I can’t imagine my life without the dogs and cats who share it.


Q. One of the more prolific authors we’ve interviewed (and we’ve interviewed many) you’ve written more than 100 books and novellas. To what do you attribute your work ethic?

Kay: I have to say that my work ethic is more about creativity than discipline. What I mean by that is that once a story takes hold in my mind, I’m driven to tell that story, and the closer to the end I get, the more driven I feel to finish it. I tend to work shorter hours in the early stages of a book, when story and character are evolving, taking shape in my mind, and longer hours when everything is coming together and I’m driven to get it all out of my head and on paper – or, rather, on the computer screen.

Something else I can’t imagine is not having a story idea simmering in my mind all the time, either the vague early musings or the unfolding narrative racing toward its completion. Even after all these years, it’s still the most fun thing in my life.

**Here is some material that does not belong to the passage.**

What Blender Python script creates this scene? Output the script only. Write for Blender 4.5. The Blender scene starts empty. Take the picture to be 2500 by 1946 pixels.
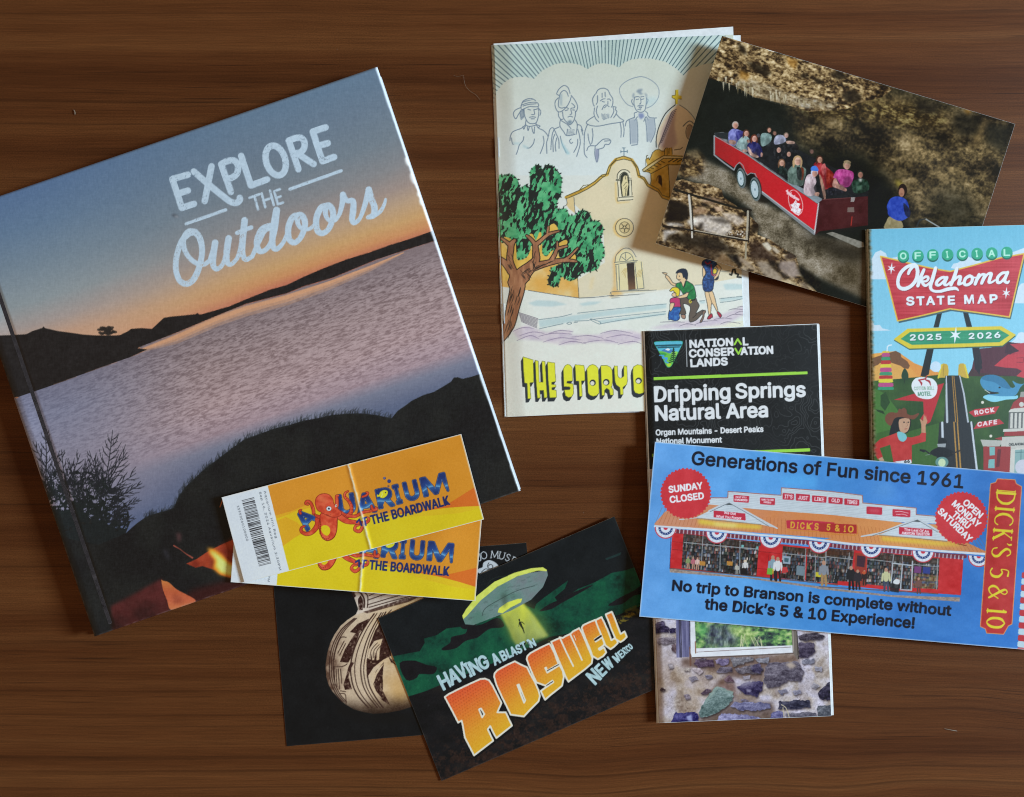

Q. Curse of Salem (Bishop/Special Crimes Unit #20) comes out next year, featuring a vicious killer and an ancient curse. For those of us who haven’t read it yet, what are we in for? Can we pick up at #20 or should we start at the beginning?

Kay: Hey, I’d love to have every reader start at the beginning, so they can take the journey my characters and I have been taking these last years just the way we’ve taken it. But I do my best to make certain that any reader picking up one of the books in the series partway through isn’t at all lost or confused. A new reader who picks up Curse of Salem is not going to know the entire backstory of recurring characters like Bishop and Miranda, Hollis and DeMarco, Quentin and Diana, but will hopefully learn enough to be interested, even fascinated, by them and by the story.

I’m doing something different in the Salem trilogy, in that all three stories are set in the same small, rather odd mountain town. Hidden Salem introduced the town of Salem and the truly evil man willing to commit evil acts in order to gain more power; Curse of Salem revisits some of the characters and the town as Bishop, Miranda, and the rest of their Special Crimes Unit team arrive to search for a killer and that curse after a warning delivered to mediums Diana and Hollis in Diana’s eerie gray time — a stark and lonely place between the world of the living and the realm of the dead.


Q. What are you working on next?

Kay: I’m working on Burning Salem, the final book in this trilogy. Also looking ahead to the next trilogy and contemplating a second Bishop Files trilogy as well, this one centered around the civilian sister organization of the SCU, Haven. Lots of ideas. And I’m so looking forward to continuing this journey!

I hope both new and longtime readers have as much fun as I always do.